5 Meals That Changed History

Sometimes momentous things happen over lunch, or a casual dinner, especially when the right minds meet for a meal.
1. FOSTERING THE FDA
American food in the late 19th century was not very safe for eating. Syrups contained morphine. Canned peas glowed neon green. Chemical additives like borax (now ant bait) and copper sulfate (now a pesticide) were common. Dr. Harvey Wiley wanted them off America’s tables, but every bill he introduced was killed by powerful food lobbies. So in 1902, Wiley hired 12 volunteers to eat meals laced with common additives. Called “the Poison Squad,” the men were paid with three doctored meals a day.
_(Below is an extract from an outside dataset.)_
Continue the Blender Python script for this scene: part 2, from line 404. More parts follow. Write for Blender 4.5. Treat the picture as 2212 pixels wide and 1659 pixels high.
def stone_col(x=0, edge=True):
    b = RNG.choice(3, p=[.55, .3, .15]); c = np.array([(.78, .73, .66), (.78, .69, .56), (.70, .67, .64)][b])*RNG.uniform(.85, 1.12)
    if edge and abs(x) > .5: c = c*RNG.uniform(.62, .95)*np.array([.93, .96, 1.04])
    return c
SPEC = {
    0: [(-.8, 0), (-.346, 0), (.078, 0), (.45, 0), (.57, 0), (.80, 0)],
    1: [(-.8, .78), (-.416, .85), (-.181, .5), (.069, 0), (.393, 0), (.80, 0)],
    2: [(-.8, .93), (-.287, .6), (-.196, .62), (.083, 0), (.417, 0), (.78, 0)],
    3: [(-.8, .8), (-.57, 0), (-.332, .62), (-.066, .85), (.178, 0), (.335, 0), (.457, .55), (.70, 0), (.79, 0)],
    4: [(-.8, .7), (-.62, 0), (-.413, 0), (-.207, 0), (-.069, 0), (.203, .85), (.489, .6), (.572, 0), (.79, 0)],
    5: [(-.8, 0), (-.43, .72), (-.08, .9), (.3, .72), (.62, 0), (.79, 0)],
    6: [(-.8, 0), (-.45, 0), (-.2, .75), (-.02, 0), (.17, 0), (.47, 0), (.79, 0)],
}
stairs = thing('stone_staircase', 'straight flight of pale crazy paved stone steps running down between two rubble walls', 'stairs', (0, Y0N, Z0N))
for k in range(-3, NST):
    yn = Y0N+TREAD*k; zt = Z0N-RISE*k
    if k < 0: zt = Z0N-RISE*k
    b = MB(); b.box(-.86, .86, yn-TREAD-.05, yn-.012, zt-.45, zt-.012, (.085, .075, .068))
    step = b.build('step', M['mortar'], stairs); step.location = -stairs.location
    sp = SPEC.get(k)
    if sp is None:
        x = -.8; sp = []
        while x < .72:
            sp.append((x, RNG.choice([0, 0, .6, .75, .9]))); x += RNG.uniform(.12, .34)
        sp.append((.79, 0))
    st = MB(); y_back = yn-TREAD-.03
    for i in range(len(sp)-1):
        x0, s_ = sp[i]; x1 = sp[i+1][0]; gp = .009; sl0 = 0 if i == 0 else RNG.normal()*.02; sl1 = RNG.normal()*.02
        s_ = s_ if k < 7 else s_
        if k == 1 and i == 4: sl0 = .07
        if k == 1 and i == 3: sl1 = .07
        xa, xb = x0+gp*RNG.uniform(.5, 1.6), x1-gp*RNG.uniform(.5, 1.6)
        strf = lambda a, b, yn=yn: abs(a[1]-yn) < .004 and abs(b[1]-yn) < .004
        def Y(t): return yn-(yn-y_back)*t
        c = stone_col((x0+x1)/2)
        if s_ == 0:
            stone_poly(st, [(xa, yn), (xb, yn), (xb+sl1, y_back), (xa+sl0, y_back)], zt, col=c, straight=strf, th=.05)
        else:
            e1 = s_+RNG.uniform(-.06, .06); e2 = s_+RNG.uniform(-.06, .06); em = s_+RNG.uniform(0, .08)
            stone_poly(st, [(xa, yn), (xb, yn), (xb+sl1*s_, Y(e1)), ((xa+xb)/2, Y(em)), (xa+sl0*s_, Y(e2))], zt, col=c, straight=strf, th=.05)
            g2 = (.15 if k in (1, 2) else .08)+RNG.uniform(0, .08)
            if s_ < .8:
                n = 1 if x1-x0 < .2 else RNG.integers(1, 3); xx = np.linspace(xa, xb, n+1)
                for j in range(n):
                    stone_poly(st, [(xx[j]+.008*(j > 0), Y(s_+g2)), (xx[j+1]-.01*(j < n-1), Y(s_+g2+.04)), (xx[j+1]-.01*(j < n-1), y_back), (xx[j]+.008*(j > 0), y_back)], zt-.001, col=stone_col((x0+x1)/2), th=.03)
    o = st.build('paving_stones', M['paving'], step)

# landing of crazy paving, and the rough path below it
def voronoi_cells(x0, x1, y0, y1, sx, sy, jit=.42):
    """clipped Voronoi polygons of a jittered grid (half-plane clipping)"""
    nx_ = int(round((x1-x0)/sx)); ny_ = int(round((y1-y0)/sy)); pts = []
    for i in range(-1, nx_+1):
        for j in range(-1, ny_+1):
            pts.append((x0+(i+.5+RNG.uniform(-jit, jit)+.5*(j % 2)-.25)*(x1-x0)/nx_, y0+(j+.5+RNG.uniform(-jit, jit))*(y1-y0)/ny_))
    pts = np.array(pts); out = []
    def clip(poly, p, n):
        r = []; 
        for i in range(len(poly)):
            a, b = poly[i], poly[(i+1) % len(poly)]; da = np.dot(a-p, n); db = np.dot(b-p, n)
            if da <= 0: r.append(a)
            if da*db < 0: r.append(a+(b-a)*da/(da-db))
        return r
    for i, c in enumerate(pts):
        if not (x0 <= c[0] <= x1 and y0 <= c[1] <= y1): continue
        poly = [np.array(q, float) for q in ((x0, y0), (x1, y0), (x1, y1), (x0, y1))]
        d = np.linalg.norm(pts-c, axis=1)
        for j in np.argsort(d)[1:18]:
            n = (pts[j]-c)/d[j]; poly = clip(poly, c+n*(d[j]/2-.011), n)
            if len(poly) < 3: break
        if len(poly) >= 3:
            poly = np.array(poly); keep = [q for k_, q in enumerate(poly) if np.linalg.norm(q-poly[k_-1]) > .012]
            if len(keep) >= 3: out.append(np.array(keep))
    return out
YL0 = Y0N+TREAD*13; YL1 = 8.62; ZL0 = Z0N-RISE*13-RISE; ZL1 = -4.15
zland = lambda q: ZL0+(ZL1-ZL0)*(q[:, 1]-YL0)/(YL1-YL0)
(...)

The results spurred the country’s first food-regulation laws in 1906. As for Wiley? He became the father of the FDA.
2. A CAPITAL AFFAIR

(n June 1790, Thomas Jefferson and Alexander Hamilton bumped into each other outside of George Washington’s New York City home. The two chatted and decided to have dinner sometime. But Jefferson had an agenda, extending an invitation to one of Hamilton’s rivals, James Madison. Madison had been fighting to relocate America’s capital to the Potomac River. Meanwhile, Hamilton wanted to transfer state debts into federal hands—a move that would establish America’s credit. The dinner triggered a historic compromise: The federal government assumed the state debts, and Washington, D.C., became America’s capital.
3. A SWEET ENDING

Don’t tell mom, but sometimes forgetting to wash your hands before a meal is a good thing. In 1879, Ira Remsen and Constantin Fahlberg, chemists at a Johns Hopkins lab, took a break to eat. Fahlberg had been researching coal tar derivatives and, eager to catch a bite, forgot to wash his hands. Midway through his meal, Fahlberg noticed that his food was unusually sweet. Returning to the lab, he realized the taste was produced by an oxidized chemical, an artificial sweetener he later named saccharin. The sweet stuff boomed as sugar supplies dried up during both world wars. Today, artificial sweeteners are a $2 billion industry.
4. OPEN SESAME!

Oscar the Grouch might seem out of place at a posh Manhattan dinner party, but that’s where his home, Sesame Street, got its start. In 1966, television producer Joan Cooney hosted a dinner party at her New York apartment and invited Lloyd Morrisett, a well-connected exec at the Carnegie Foundation. Morrisett talked about all the junk his three-year-old daughter watched on TV. She was so addicted, she’d wake up early just to tune in to the morning test patterns! The dinner party brainstormed, wondering how to use TV’s addicting qualities for good. Within three years, that grouchy green monster was changing the way kids learn.
5. A MOVING LUNCH

In 1994, Pixar was not the beloved animation studio it is today. Their first film, Toy Story, wasn’t even out yet, but the studio’s team was already wondering what it should do next. During a lunch meeting at the Hidden City Café in Richmond, California, Pixar’s animators and directors brainstormed ideas and scribbled character designs onto napkins. The doodles would bloom into four beloved features: A Bug’s Life; Monsters, Inc.; Finding Nemo; and WALL-E. A decade of projects was set after just one lunch meeting!